Не в силах выразить своего ошеломления перед тем или иным явлением искусства, мы охотно прибегаем к таким словам, как «волшебство», «колдовство», «маг», «кудесник» и т. п. Но совестно применять все эти слова к Лемешеву, поющему русские песни. Тут пленяет не чудо-действо, а полная естественность; кажется, что не слышные нашему уху песни, разлитые в бескрайнем российском пространстве, проходят сквозь грудь певца и без всякого усилия с его стороны возвращаются назад, очищенные и озвонченные. Конечно, это не так, за каждой песней скрывался огромный профессиональный труд. Но есть и другое: зачинались все эти песни на завалинке крайнего дома деревни Старое Князево, где Лемешев певал их со своей матерью Акулиной Сергеевной и удивительно голосистой теткой по отцу Алисой, прожившей до восьмидесяти лет и до последнего дня певшей. Здесь закладывалось основное, то, что сделало Лемешева богом русской народной песни, а уж потом начиналась работа – долгая, изнурительная, выматывающая певца и ничуть не ощущавшаяся слушателями. Лемешев никогда не замучивал песню, сохранял в ней первозданную естественность деревенских вечерних посиделок.
Но сколько бы ни говорил я о впечатлении, которое производили те или иные арии, романсы, песни в исполнении Лемешева на мою сперва детскую, потом юношескую, потом зрелую и, наконец, старую душу, сколько б ни распинался по поводу того, что он открыл мне музыку, намертво привязал к Чайковскому (это сыграло впоследствии заметную роль в моей литературной жизни), даже если я скажу, что им, Лемешевым, взращено и укреплено во мне святое чувство Родины, о которой он пел с такой проникновенной любовью, я все же не исчерпаю темы влияния певца на мою жизнь, ибо что-то тонкое и важное останется недосказанным. Это принадлежит державе нравственности. В Лемешеве – я говорю о его главном художественном образе – было нечто столь благородное, очищающее, естественное, что находившийся постоянно возле его искусства человек становился и сам лучше, добрее, духовнее, светлее. Его сияющий голос изгонял из моей души бесов зла, обиды, житейской мелкости, вырывал из тины обыденщины, открывал новые ресурсы сострадания, прощения, готовности поступиться своим благом ради других.
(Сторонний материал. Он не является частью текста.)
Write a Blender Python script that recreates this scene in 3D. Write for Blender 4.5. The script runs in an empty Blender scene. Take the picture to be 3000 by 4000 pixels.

Если б не Лемешев, я и сам был бы хуже, и хуже было бы со мной другим людям.
Не случайно Лемешев породил целый культ (прямо противоположный по духу «культу личности»), его нет, а «сыры», так испуганно раскатившиеся во время оно из страха перед гневом кумира, теперь, когда его не стало, скатились вновь, объединенные святой памятью о нем. Насчет «сыров» Лемешев хорошо сострил, но повторять его шутку я больше не буду, ибо, узнав очень разных, очень не похожих друг на друга людей, столь бескорыстно и высоко служащих его памяти, столь ревностно оберегающих его честь от сплетен и слухов, от которых не защищен никто, я хотел бы сравниться с ними в преданности дорогой тени, стать членом их службы памяти.
Мне все чаще с умилением думается о том далеком дне, когда после шлепка повитухи младенец, еще не нареченный Сергеем, издал первый жалкий крик. «Подало голосок чадушко, теперь раздышится», – сказала опытная бабка, и успокоилась мать-батрачка, взяла сынишку на руки и приложила к своей груди. А потом завернула в какое-то тряпье и вместе с мужем, отцом младенца, таким же батраком, как она, пошла из сельской больницы домой, в свою бедную избу на другом конце деревни Старое Князево.
Могли ли хоть на миг вообразить эти неимущие, безземельные крестьяне, всю жизнь гнувшие спины на чужих людей, что жалобный голосок их сыночка, окрепнув и налившись соками родной земли, зазвонит над всей страной, и услышат его в Европе, Азии, Америке, Австралии, и он станет безмерным счастьем, душевной опорой и даже спасителем для миллионов людей. Многие, наверное, читали о том обезноженном войною человеке, который, возвращаясь ползком в свою деревню, уже в виду родных крыш понял, что не может явиться на глаза жены и детей обрубком, и решил утопиться в омуте. И вдруг услышал из-за деревьев льющуюся с пластинки песню Лемешева «Это русская сторонка, это родина моя». И захотел бедолага жить, смахнул слезу, пробормотал: «Спасибо, Сергей Яковлевич!» – и, помогая себе деревянными утюгами, «вошел» в свою деревню не жалким калекой, а солдатом-победителем. Это крайний случай, а ведь бывают и малые самоубийства: потеря гордости, чести, веры в себя и верности себе или другому человеку – от скольких таких малых гибелей спас людей дивный мальчик, родившийся в Тверской губернии в начале века.